The remainder of the funds in the Phelan account were distributed during July, with payments being made to a number of individuals on foot of instructions from O’Brien.
Appleby document
A document from the Appleby law firm, contained in the Paradise Papers, refers to about eight payments, including those to Lowry. The names of the other recipients of the money were not disclosed at the tribunal, as they were not relevant to the tribunal's terms of reference. The leaked Appleby files show that initially the Isle of Man police were told that Allied Irish Banks' subsidiary on the island no longer had the records being sought, "but following further queries from the IOM FCU" – or Isle of Man financial-crimes unit – "two further entities connected to the former account holder that maintained accounts previously with [AIB Isle of Man] . . . were disclosed to us."
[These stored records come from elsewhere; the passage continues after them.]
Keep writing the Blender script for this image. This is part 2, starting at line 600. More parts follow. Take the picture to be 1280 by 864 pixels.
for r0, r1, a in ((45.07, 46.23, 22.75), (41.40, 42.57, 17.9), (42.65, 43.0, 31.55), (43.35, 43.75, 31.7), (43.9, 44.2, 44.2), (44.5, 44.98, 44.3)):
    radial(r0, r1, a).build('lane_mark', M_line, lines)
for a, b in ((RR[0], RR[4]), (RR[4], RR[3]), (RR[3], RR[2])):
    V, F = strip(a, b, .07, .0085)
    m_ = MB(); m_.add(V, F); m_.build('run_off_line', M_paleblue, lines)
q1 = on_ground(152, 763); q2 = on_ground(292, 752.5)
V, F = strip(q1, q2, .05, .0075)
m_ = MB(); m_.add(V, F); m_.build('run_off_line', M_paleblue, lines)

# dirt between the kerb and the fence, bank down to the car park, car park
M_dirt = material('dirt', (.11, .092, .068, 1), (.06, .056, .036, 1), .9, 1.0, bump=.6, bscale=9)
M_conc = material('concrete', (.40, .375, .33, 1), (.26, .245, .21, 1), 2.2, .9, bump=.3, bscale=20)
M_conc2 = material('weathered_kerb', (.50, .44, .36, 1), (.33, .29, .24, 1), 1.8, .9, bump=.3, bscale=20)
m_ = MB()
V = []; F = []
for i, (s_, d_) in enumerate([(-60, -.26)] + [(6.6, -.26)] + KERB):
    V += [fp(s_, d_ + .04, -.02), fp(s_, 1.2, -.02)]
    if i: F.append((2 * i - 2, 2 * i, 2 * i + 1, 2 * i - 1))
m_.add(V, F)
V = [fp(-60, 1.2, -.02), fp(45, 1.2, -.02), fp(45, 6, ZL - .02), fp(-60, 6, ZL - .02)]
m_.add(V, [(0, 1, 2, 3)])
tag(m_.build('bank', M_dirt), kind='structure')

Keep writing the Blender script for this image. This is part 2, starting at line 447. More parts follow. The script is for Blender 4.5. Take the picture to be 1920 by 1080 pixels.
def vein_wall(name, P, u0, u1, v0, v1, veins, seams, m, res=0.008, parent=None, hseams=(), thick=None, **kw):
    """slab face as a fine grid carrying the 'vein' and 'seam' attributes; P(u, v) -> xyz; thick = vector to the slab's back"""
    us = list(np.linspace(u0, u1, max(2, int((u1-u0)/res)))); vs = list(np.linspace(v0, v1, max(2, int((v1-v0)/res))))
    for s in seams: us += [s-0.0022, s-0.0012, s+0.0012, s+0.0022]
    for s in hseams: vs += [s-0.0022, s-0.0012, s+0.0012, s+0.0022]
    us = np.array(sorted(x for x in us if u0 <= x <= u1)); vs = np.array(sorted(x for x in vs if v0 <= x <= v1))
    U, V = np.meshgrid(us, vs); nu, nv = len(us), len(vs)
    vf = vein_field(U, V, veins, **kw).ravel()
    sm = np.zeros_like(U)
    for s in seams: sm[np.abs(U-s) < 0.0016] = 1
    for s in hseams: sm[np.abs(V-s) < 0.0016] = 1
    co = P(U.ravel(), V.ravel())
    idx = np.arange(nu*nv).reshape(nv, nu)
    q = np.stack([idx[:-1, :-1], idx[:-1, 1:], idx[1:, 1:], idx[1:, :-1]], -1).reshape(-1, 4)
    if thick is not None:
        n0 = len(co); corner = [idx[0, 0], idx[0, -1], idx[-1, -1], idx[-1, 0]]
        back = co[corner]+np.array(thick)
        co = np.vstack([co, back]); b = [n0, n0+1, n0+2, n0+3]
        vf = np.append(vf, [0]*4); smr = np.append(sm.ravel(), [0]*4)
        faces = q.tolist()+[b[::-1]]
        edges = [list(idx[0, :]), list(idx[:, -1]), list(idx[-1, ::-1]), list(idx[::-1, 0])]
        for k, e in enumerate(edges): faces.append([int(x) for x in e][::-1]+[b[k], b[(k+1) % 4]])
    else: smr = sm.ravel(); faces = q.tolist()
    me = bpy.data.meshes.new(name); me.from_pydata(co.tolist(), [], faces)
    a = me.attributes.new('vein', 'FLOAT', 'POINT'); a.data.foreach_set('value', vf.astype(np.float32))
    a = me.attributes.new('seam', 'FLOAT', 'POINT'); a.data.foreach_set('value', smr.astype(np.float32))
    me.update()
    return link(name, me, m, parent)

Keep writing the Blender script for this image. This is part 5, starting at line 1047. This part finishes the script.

Based on that, the now-closed bank conducted further searches of local paper archives and found documents that had been disclosed to the tribunal. “In addition, the files also contained copies of bank statements for the bank accounts/transactions that appear to be still under investigation.”
The funds went from a company account to Phelan’s individual account “and were then used to make a further eight [or so] payments to a number of individuals including an Irish politician and connected individuals”, according to one of the leaked files.
On 21st October, 1996, £147,000 was transferred from Austin’s Irish-pound account in Jersey to an account with Irish Nationwide in the Isle of Man, in Lowry’s name, which was opened to receive the money. Lowry, then a government minister, described himself as a company director when opening the account – he was not a company director then – and asked that no correspondence be sent about the account.
House renovation
Lowry told the tribunal he borrowed the £147,000 from Austin to renovate a house he had bought on Carysfort Avenue in Blackrock, in south Co Dublin, but returned the money, as he had sold the house after resigning from the government, on November 30th, 1996.
Lowry resigned following revelations in the Irish Independent about his financial dealings with the businessman Ben Dunne. The money was returned to Austin the day the McCracken tribunal, into payments to politicians and political parties by Dunne or Dunnes Holding Company, was established, in February 1997.
During 1997 Esat held an internal inquiry into an allegation that O’Brien had made a payment to Lowry in the context of the licence competition. O’Brien told the inquiry he had thought of giving the minister money, but “it got stuck with an intermediary” and the payment didn’t happen. The inquiry questioned O’Brien and Phelan about transactions above a certain threshold on O’Brien’s accounts but was not told of the Phelan account with AIB on the Isle of Man.
O’Brien told the tribunal he had agreed to buy Austin’s house in Marbella, in Spain, and paid him for it in 1996. The shares of the company that owned the house were transferred to an Isle of Man trust for O’Brien’s benefit. No lawyers were involved, and the transfer did not occur until 1998, by when Lowry had given the money paid to him back to Austin.
The mobile-phone licence was the most valuable licence ever issued by the State and was the foundation for O’Brien’s enormous wealth. He netted about €200 million when Esat was sold, in 2000, and has since gone on to develop his Digicel group, and other substantial businesses.